┌──
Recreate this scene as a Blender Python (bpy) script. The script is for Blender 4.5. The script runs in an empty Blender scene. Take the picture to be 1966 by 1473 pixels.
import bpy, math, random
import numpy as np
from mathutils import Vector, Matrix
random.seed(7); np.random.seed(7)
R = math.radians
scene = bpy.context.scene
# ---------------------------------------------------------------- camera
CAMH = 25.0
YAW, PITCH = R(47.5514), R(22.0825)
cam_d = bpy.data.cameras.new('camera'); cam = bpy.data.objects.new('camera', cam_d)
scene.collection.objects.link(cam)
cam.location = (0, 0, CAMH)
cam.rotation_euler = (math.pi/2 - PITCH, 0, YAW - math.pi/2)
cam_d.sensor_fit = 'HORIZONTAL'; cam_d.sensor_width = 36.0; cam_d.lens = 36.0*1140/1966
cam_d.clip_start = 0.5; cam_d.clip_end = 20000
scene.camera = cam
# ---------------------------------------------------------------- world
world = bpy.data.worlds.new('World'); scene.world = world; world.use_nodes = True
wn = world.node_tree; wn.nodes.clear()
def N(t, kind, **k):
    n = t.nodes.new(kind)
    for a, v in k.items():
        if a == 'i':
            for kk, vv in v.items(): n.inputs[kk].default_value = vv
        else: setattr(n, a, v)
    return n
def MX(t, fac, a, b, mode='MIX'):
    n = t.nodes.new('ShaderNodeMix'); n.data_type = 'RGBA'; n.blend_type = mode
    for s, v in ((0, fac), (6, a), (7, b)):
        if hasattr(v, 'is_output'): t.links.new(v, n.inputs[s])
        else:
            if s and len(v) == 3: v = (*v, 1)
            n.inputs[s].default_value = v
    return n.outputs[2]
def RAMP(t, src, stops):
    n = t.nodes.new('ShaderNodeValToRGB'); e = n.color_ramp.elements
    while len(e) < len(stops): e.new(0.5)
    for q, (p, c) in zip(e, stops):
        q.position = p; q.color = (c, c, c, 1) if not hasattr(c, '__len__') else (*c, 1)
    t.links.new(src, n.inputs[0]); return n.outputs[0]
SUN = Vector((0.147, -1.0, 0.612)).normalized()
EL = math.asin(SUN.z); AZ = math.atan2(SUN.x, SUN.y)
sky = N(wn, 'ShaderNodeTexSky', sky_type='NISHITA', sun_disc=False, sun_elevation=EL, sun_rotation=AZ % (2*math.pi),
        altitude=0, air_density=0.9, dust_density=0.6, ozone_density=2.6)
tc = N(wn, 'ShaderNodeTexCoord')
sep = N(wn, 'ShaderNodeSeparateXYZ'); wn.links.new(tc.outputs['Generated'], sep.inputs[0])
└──
**What this task involves:**
Go through the listing above and restate it word for word.

**Problem solution:**
Recreate this scene as a Blender Python (bpy) script. The script is for Blender 4.5. The script runs in an empty Blender scene. Take the picture to be 1966 by 1473 pixels.
import bpy, math, random
import numpy as np
from mathutils import Vector, Matrix
random.seed(7); np.random.seed(7)
R = math.radians
scene = bpy.context.scene
# ---------------------------------------------------------------- camera
CAMH = 25.0
YAW, PITCH = R(47.5514), R(22.0825)
cam_d = bpy.data.cameras.new('camera'); cam = bpy.data.objects.new('camera', cam_d)
scene.collection.objects.link(cam)
cam.location = (0, 0, CAMH)
cam.rotation_euler = (math.pi/2 - PITCH, 0, YAW - math.pi/2)
cam_d.sensor_fit = 'HORIZONTAL'; cam_d.sensor_width = 36.0; cam_d.lens = 36.0*1140/1966
cam_d.clip_start = 0.5; cam_d.clip_end = 20000
scene.camera = cam
# ---------------------------------------------------------------- world
world = bpy.data.worlds.new('World'); scene.world = world; world.use_nodes = True
wn = world.node_tree; wn.nodes.clear()
def N(t, kind, **k):
    n = t.nodes.new(kind)
    for a, v in k.items():
        if a == 'i':
            for kk, vv in v.items(): n.inputs[kk].default_value = vv
        else: setattr(n, a, v)
    return n
def MX(t, fac, a, b, mode='MIX'):
    n = t.nodes.new('ShaderNodeMix'); n.data_type = 'RGBA'; n.blend_type = mode
    for s, v in ((0, fac), (6, a), (7, b)):
        if hasattr(v, 'is_output'): t.links.new(v, n.inputs[s])
        else:
            if s and len(v) == 3: v = (*v, 1)
            n.inputs[s].default_value = v
    return n.outputs[2]
def RAMP(t, src, stops):
    n = t.nodes.new('ShaderNodeValToRGB'); e = n.color_ramp.elements
    while len(e) < len(stops): e.new(0.5)
    for q, (p, c) in zip(e, stops):
        q.position = p; q.color = (c, c, c, 1) if not hasattr(c, '__len__') else (*c, 1)
    t.links.new(src, n.inputs[0]); return n.outputs[0]
SUN = Vector((0.147, -1.0, 0.612)).normalized()
EL = math.asin(SUN.z); AZ = math.atan2(SUN.x, SUN.y)
sky = N(wn, 'ShaderNodeTexSky', sky_type='NISHITA', sun_disc=False, sun_elevation=EL, sun_rotation=AZ % (2*math.pi),
        altitude=0, air_density=0.9, dust_density=0.6, ozone_density=2.6)
tc = N(wn, 'ShaderNodeTexCoord')
sep = N(wn, 'ShaderNodeSeparateXYZ'); wn.links.new(tc.outputs['Generated'], sep.inputs[0])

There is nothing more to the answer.